The United States has a long-standing tradition of criticizing central banks. Meanwhile, Donald Trump has urged the Fed to lower the interest rate. Following this statement, the US Treasury is urging the Bank of Japan (BoJ) to tighten its monetary policy. Let’s discuss this topic and make a trading plan for the USDJPY pair.
The article covers the following subjects:
Major Takeaways
- The US is calling on the Bank of Japan to raise interest rates.
- Trade negotiations between Washington and Tokyo are continuing.
- The Japanese economy may slip into a recession.
- Short trades on the USDJPY pair can be considered if the price fails to return above 145.

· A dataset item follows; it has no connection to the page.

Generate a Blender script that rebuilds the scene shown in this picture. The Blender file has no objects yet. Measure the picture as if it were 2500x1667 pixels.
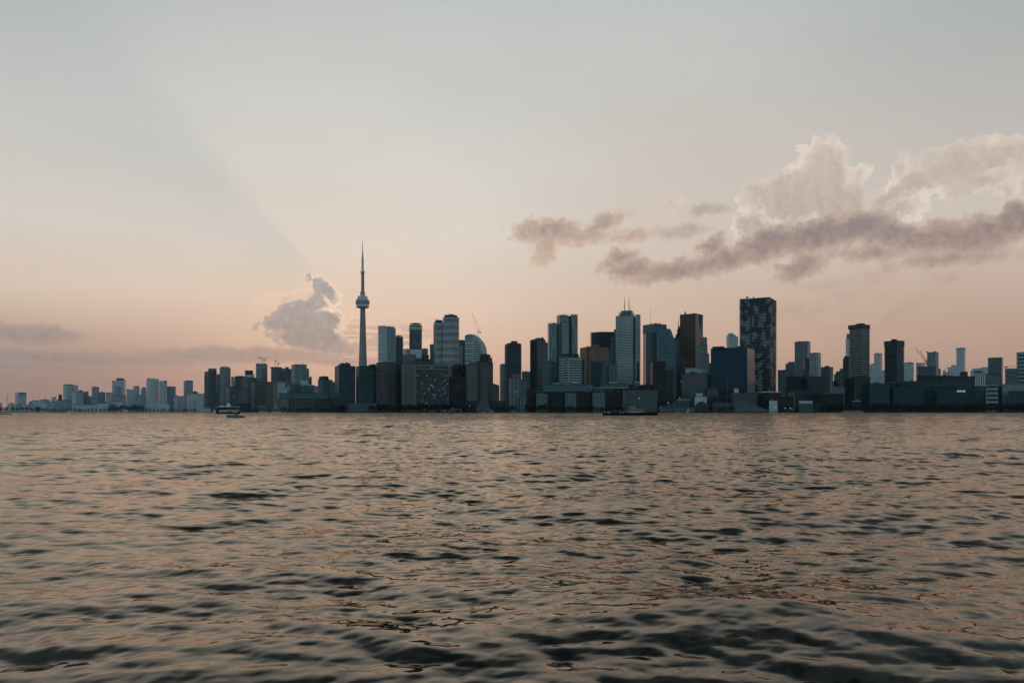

Weekly Fundamental Forecast for Yen
When the US interferes in areas where it has little relevance, speculators often benefit. The US Treasury has stated that the Bank of Japan should continue its cycle of monetary tightening in response to domestic fundamentals, including economic growth and inflation. Higher rates will strengthen the yen and effectively rebalance bilateral trade with the United States. The topic of currency revaluation in Japan as a necessary condition for a trade agreement immediately returned to the markets. Against this backdrop, the USDJPY pair experienced a temporary pause in its upward movement.
Japan’s inflation rate is notably higher than that of any other G7 country, and its base interest rate of 0.5% is lower. However, the responsibility for addressing monetary policy issues lies with the Bank of Japan. As it is a common practice, the United States is dictating its will to other nations. Donald Trump has expressed his criticism of Jerome Powell and has called on the Fed to reduce borrowing costs by one percentage point without delay. The US Treasury is now following the lead of the US President.
However, Japan’s economy is not as robust as it may appear. In the first quarter, it contracted by 0.2%. This figure is lower than the initial estimate of -0.7%. However, the risks of a technical recession remain. A notable challenge is the intersection of robust domestic demand and declining exports, which are experiencing pressure due to tariffs.
Japan’s Real GDP
Source: Bloomberg.
The US-Japan trade talks are nearing a conclusion. If an agreement is not reached by July, universal import duties will increase to 25% for Japan. Along with the 25% tariffs on cars and the 50% tariffs on steel and aluminum, this imposes a significant strain on Japan’s economy. The US is negotiating for increased car deliveries from Japanese factories in the US in exchange for reduced tariffs.
US Car Imports
Source: Wall Street Journal.
At the same time, Kazuo Ueda’s perspective aligns with that of the US Treasury. The head of the BoJ has stressed that the overnight rate of 0.5% is suboptimal for the central bank to effectively support the economy through monetary policy easing in times of economic turbulence. However, the markets misinterpreted Ueda’s words. The reference to monetary expansion enabled USDJPY bulls to break above 145 for a while.
According to Nomura, the pair’s uptick will likely be short-lived. As Japanese investors divest US assets, coupled with the US administration’s intention to weaken the US dollar, the USDJPY pair is expected to plunge to 136 by the end of September. MUFG has set a target level of 138, while the consensus estimate of Bloomberg experts is 142 by the end of the third quarter.
Weekly USDJPY Trading Plan
The divergence in monetary policy between the Fed and the BoJ, Japanese investors’ return of capital to their home country, and the yen’s status as a safe-haven currency are contributing to the downward trend in USDJPY quotes. Therefore, short trades can be considered if the pair fails to return above 145.
This forecast is based on the analysis of fundamental factors, including official statements from financial institutions and regulators, various geopolitical and economic developments, and statistical data. Historical market data are also considered.